If the franchisor fails, there is a real risk that franchisees will fail too.

Franchisor insolvency can affect franchisees in different ways. For example, the franchisee:

  • may lose their right to use the brand
  • may be unable to get stock if they receive it through their franchisor or a company associated with the franchisor
  • may lose their right to occupy the premises if the franchisor holds the head lease where the franchisee operates their business
  • may have to continue to make payments to suppliers, landlords, employees and banks even if they can no longer operate their franchise.

Franchisor’s financial and solvency information

The disclosure document must include a franchisor statement about its solvency.

The best time for a franchisee to protect themselves from a franchisor’s insolvency is before they enter into a franchise agreement.
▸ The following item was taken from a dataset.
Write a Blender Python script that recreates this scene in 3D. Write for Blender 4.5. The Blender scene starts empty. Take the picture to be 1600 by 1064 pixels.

If you are thinking about buying a franchise, you should:

  1. Do due diligence on the financial health of everything about the franchise. Even if the franchise brand seems to be doing well, you need to do your own research. Find out more about due diligence by doing our free online course.
  2. Get legal advice to see if you can protect yourself from the impacts of a franchisor’s insolvency, before you sign the franchise agreement.

Franchisees should keep track of the financial position of the franchisor because it can change. Franchisees can check the franchisor’s current financial details by requesting an updated copy of the disclosure document from the franchisor once every 12 months.

Franchisees should speak to their accountant or business adviser if they have any concerns about the solvency of the franchisor.